Although unable to give exact figures for those who have had to give up their homes as a result of affordability challenges, the past few months have seen a definite increase in the number of distressed customers unable to meet monthly home loan repayments, says Buyisile Maseko, growth head at FNB Home Finance.

“This can be attributed to the tough economy environment and retrenchments,” she says. A number of Absa customers are approaching the bank for assistance before defaulting on loan payments, says Geoff Lee, managing executive for home loans, retail, and business banking.

“We also have proactive measures to identify and assist customers who show signs of financial distress, irrespective of whether or not the customer has missed a payment. We offer a variety of assistance plans with our aim being that the customer overcomes the challenge and retains a home.”

Keeping customers in their homes is a priority for FNB, too, Maseko says.

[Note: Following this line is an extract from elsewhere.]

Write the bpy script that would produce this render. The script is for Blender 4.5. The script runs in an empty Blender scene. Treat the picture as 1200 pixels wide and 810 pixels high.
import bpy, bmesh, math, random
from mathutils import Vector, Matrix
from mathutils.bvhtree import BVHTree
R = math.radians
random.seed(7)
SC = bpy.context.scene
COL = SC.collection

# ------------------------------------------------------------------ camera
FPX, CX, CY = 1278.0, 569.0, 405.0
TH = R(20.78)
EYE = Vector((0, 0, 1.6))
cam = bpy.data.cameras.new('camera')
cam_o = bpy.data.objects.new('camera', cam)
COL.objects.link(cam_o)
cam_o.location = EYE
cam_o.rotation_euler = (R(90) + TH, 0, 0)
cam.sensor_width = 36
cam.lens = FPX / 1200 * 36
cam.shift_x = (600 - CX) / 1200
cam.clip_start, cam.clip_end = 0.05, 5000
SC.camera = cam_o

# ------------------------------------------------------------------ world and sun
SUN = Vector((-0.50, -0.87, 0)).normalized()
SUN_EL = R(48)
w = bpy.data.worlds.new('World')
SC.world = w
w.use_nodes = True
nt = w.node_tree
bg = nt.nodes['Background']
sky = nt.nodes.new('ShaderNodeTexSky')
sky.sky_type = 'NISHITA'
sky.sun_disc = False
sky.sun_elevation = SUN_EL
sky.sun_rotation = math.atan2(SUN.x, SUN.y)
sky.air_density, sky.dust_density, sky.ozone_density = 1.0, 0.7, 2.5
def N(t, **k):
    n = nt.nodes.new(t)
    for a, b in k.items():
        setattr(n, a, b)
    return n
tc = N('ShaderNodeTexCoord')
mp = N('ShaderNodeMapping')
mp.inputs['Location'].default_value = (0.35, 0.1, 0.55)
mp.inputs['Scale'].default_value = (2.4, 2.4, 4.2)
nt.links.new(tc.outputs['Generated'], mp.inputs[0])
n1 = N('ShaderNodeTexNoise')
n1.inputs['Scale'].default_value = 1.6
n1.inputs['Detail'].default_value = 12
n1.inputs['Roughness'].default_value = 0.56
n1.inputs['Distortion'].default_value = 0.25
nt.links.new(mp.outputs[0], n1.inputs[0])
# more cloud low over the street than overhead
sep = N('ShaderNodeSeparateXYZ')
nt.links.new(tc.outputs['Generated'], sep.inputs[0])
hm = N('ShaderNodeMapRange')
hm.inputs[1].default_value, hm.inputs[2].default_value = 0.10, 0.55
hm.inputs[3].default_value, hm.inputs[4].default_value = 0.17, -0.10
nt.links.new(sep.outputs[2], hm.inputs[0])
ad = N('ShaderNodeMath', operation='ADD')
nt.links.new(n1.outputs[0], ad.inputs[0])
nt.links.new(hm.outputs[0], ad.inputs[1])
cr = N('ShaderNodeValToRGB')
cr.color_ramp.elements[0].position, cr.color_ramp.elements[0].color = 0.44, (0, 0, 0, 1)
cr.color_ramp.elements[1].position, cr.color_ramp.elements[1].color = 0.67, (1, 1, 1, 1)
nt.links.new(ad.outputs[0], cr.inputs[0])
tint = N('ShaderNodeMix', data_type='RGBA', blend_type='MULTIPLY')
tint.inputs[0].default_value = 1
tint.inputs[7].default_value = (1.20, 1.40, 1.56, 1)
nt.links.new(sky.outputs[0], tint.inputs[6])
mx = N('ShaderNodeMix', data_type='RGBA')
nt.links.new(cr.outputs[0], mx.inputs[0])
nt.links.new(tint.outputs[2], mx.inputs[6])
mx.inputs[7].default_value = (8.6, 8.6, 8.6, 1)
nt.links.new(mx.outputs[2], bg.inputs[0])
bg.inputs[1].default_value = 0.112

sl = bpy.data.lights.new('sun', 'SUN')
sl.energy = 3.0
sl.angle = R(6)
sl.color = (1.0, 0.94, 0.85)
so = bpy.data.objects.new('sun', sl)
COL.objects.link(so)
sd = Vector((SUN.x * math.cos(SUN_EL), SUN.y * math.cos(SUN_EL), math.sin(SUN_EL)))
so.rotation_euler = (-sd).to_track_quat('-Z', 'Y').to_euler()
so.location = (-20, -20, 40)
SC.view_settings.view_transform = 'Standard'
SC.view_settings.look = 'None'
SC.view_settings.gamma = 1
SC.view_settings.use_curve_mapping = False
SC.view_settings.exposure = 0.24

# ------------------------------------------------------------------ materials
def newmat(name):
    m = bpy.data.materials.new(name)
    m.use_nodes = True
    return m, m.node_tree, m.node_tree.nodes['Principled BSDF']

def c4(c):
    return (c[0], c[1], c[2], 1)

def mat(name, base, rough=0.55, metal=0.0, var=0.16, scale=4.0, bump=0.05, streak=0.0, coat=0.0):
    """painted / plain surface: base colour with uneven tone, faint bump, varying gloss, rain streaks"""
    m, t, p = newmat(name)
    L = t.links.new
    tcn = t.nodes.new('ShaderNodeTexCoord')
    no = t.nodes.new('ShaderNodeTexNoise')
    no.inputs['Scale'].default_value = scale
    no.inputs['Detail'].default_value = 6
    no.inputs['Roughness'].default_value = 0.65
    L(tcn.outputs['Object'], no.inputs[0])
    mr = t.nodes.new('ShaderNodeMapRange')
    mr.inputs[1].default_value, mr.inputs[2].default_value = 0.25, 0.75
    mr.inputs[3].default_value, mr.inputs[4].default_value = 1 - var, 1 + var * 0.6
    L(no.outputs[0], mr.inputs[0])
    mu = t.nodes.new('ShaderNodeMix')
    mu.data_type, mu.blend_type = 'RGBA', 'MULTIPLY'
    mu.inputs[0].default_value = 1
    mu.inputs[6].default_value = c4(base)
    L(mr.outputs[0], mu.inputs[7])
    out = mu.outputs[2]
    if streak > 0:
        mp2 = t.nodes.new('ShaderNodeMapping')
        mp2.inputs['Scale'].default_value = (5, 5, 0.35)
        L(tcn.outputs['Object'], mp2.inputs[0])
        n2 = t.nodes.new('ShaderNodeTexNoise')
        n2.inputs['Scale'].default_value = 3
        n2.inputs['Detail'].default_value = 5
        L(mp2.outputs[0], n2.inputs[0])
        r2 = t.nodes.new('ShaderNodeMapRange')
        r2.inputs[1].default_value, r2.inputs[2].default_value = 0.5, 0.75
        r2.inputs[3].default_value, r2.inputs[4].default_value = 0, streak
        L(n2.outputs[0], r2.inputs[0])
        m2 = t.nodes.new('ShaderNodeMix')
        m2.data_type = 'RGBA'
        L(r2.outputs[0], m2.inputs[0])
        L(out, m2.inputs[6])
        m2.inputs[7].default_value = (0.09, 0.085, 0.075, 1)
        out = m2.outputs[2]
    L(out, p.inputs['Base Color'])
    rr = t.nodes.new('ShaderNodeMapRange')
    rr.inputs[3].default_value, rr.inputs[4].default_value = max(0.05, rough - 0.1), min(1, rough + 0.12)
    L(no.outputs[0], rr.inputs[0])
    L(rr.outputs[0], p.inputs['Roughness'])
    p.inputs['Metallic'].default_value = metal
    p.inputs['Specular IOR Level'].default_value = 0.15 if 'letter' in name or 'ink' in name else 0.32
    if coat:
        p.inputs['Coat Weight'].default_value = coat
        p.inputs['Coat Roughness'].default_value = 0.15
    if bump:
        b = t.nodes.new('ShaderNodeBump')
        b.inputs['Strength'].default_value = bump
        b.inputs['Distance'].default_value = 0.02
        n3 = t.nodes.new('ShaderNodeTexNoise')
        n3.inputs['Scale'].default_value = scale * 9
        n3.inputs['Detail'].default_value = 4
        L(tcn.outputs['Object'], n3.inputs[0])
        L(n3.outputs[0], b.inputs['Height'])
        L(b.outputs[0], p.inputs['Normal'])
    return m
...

Homeowners are urged to contact their banks or home loan providers “the moment you realise you’re unable to make the payment on your bond”. “Don’t wait until the banks’ collections and recoveries team or department contacts you.”

While the National Credit Act and banks’ prudent lending policies – which required greater deposits and focused on affordability based on disposable income – has helped limit the number of distressed sellers, says Herschel Jawitz, chief executive of Jawitz Properties, there are cases where affordability struggles are the reason for selling.

“We are seeing more sellers downsizing earlier than they had anticipated because of the increasingly high costs of maintaining a large home.” Selling due to financial distress is not really seen in the Winelands property market, but Chris Cilliers, chief executive and co-principal of Lew Geffen Sotheby’s International Realty in the region, is seeing a trend towards financial savviness in light of the economic downturn.

“People in all price classes are much more price and budget-conscious. Some are also downsizing in order to cut unnecessary costs, even though they may not be under financial stress.”

Homeowners’ cash flows are being assisted by the decreasing of the bond rate and new buyers are picking up properties for attractive prices, but unemployment and living costs are rising. This, Cilliers says, “will almost certainly” result in more sellers being under financial stress in the future.

Jill Lloyd, an area specialist in Claremont and Clare Park for Lew Geffen Sotheby’s International Realty, says the increase in rates and the costs of water and electricity have been big factors in people selling larger homes.

“I am one of those and, apart from noticing the decrease in (costs), I found I was hardly using any cleaning materials. Those cost a fortune these days and (in my previous home) I was polishing floors I wasn’t walking on.” She is assisting some elderly homeowners with their moves to smaller, more affordable properties.

“I have a house that was in an estate that was being rented out for income for the two heirs, but now the one is short of money so they must sell it.”